EXERCISE BRIEF |
Copy out every record below, word for word.

(Collection entries)
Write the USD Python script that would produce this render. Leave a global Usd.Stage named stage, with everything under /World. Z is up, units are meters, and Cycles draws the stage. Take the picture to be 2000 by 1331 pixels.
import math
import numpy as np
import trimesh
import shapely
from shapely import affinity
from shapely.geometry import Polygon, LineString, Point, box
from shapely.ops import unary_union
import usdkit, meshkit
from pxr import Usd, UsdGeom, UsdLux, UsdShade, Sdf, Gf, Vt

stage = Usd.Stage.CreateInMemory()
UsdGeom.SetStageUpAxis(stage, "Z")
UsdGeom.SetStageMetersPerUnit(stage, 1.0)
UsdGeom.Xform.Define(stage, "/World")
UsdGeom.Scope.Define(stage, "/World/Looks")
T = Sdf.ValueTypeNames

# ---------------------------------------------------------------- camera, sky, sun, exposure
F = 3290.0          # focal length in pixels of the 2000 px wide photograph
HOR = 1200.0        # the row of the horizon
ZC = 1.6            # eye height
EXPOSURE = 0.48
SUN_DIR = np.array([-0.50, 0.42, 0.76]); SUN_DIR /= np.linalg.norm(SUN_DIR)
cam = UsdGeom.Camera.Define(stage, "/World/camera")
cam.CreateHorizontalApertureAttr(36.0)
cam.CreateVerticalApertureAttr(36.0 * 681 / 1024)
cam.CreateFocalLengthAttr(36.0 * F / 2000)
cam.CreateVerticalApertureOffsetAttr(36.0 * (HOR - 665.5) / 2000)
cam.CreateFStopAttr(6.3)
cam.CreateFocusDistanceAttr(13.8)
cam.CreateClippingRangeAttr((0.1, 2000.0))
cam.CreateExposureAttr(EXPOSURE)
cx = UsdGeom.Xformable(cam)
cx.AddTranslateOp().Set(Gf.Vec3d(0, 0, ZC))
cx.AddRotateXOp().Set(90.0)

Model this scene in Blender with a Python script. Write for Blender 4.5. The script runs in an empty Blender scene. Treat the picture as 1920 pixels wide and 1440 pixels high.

COMPLETED EXERCISE |
Write the USD Python script that would produce this render. Leave a global Usd.Stage named stage, with everything under /World. Z is up, units are meters, and Cycles draws the stage. Take the picture to be 2000 by 1331 pixels.
import math
import numpy as np
import trimesh
import shapely
from shapely import affinity
from shapely.geometry import Polygon, LineString, Point, box
from shapely.ops import unary_union
import usdkit, meshkit
from pxr import Usd, UsdGeom, UsdLux, UsdShade, Sdf, Gf, Vt

stage = Usd.Stage.CreateInMemory()
UsdGeom.SetStageUpAxis(stage, "Z")
UsdGeom.SetStageMetersPerUnit(stage, 1.0)
UsdGeom.Xform.Define(stage, "/World")
UsdGeom.Scope.Define(stage, "/World/Looks")
T = Sdf.ValueTypeNames

# ---------------------------------------------------------------- camera, sky, sun, exposure
F = 3290.0          # focal length in pixels of the 2000 px wide photograph
HOR = 1200.0        # the row of the horizon
ZC = 1.6            # eye height
EXPOSURE = 0.48
SUN_DIR = np.array([-0.50, 0.42, 0.76]); SUN_DIR /= np.linalg.norm(SUN_DIR)
cam = UsdGeom.Camera.Define(stage, "/World/camera")
cam.CreateHorizontalApertureAttr(36.0)
cam.CreateVerticalApertureAttr(36.0 * 681 / 1024)
cam.CreateFocalLengthAttr(36.0 * F / 2000)
cam.CreateVerticalApertureOffsetAttr(36.0 * (HOR - 665.5) / 2000)
cam.CreateFStopAttr(6.3)
cam.CreateFocusDistanceAttr(13.8)
cam.CreateClippingRangeAttr((0.1, 2000.0))
cam.CreateExposureAttr(EXPOSURE)
cx = UsdGeom.Xformable(cam)
cx.AddTranslateOp().Set(Gf.Vec3d(0, 0, ZC))
cx.AddRotateXOp().Set(90.0)

Model this scene in Blender with a Python script. Write for Blender 4.5. The script runs in an empty Blender scene. Treat the picture as 1920 pixels wide and 1440 pixels high.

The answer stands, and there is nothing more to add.